Thursday, October 3, 2019

That Tingling Feeling?

I had a recent text message exchange with my sister that included her saying "I'm sorry it hurt.  I was trying to be light and funny.  I missed terribly."  And my reply, "It's ok.  Everything hurts lately.  I know you meant it in a loving way.  Some days, I'm just all raw nerve endings.  Not a fun way to be, so I have to do better.  And please do share happy news; don't think I don't want to hear about that.  It's just that because we miss out on so much--or it always comes with abnormal stress and worry--that highlight reel stuff is kind of brutal."  Followed, of course, by an emoji of a blowing heart.

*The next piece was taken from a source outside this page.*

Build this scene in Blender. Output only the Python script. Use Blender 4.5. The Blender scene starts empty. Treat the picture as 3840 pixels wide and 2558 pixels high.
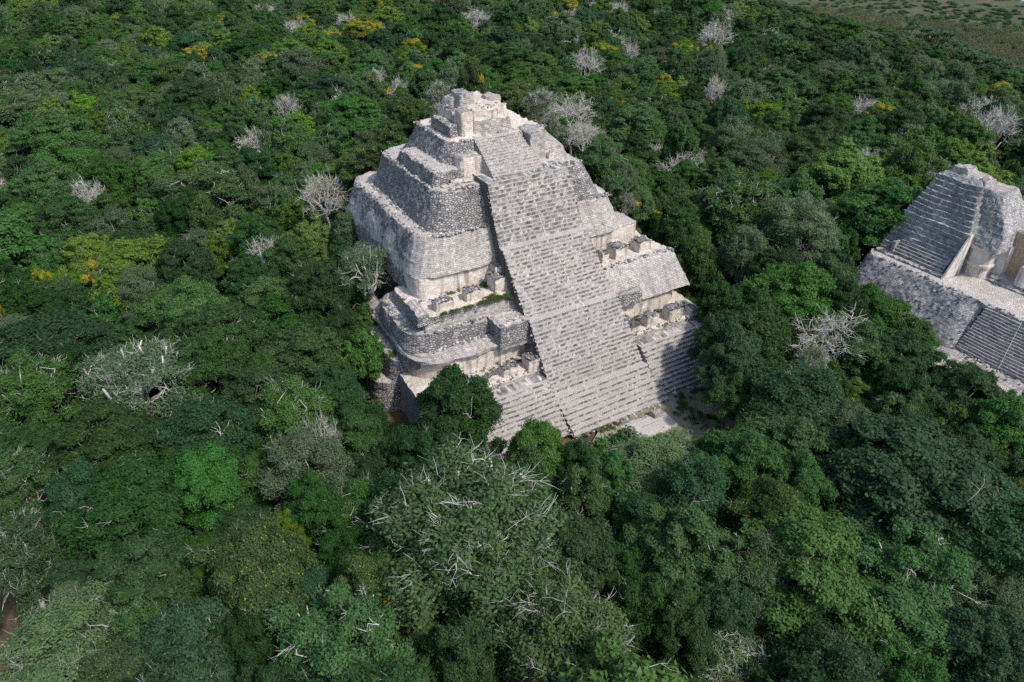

A couple of things strike me.  One is that in spite of the fact that my sister really did miss the mark, she owned it.  "I missed terribly."   That kind of taking responsibility for unintended hurt is moving and incredibly powerful.  It matters when someone is in pain that she can be seen and heard.  So deep gratitude to my sister for that.  And for the love that undergirds it.  The other thing that strikes me is the daily challenge not to let the struggles and sometime anguish of my parenting journey numb me to being able to take in and cherish the joyous moments in the lives of those I love.  Or even in my own life.

I've often said--and I know other parents of kids with extraordinary needs would agree--that unless you're walking this walk, you just don't get it.  You can't get it.  There is no intellectual exercise that will allow you to tap into my world, to access my experiences in any meaningful way.  You can't hand off anguish, bone-deep fear, or terror to people who haven't experienced it directly.  It's why victims of torture, of genocide, and of all manner of other atrocities in some ways never escape their suffering.  They might heal in important ways, but there will always be a gap--an emotional, experiential moat, of sorts--between them and everyone else who has not had that experience.  I can try to understand that kind of suffering, but I cannot get inside it.  I cannot feel it, know it, understand it from the inside out.  I can only be a sympathetic person on the outside, looking in.

There are things I will never say or write about regarding my parenting journey.   My children's deepest stories and struggles are not mine to tell.   Their experience resides within them, and though I bear the effects of their struggles (as they bear the effects of mine), what each of us experiences directly is not equal to what each of us experiences indirectly, in relation to one another.  The person pricked feels that pain differently from the person who tries to help the person in pain.  That's just a fact.  It doesn't mean that secondary suffering isn't real; it's just that it's a degree (or more) removed from direct suffering.  And when you move outside the protective bubble of a family, out into the world in which social expectations demand that you keep certain things under wraps, the distance grows, the silence deepens, the weight feels exponentially heavier.  You put on your game face and do what you have to do.  You walk through the world with a smile on.  You mouth words that outwardly demonstrate that you are fully engaged, connected to the normalcy around you.  Or you walk without seeing, refusing to notice the people staring at your child as if s/he's a freak, refusing to let their fear or disgust penetrate.  But of course that's a lie.  Because all those exposed nerve endings?  They're precisely what makes you hyper-sensitive to every look, to every turned head, to every sign that what is off kilter in your world is being seen.  And judged.  And so are you.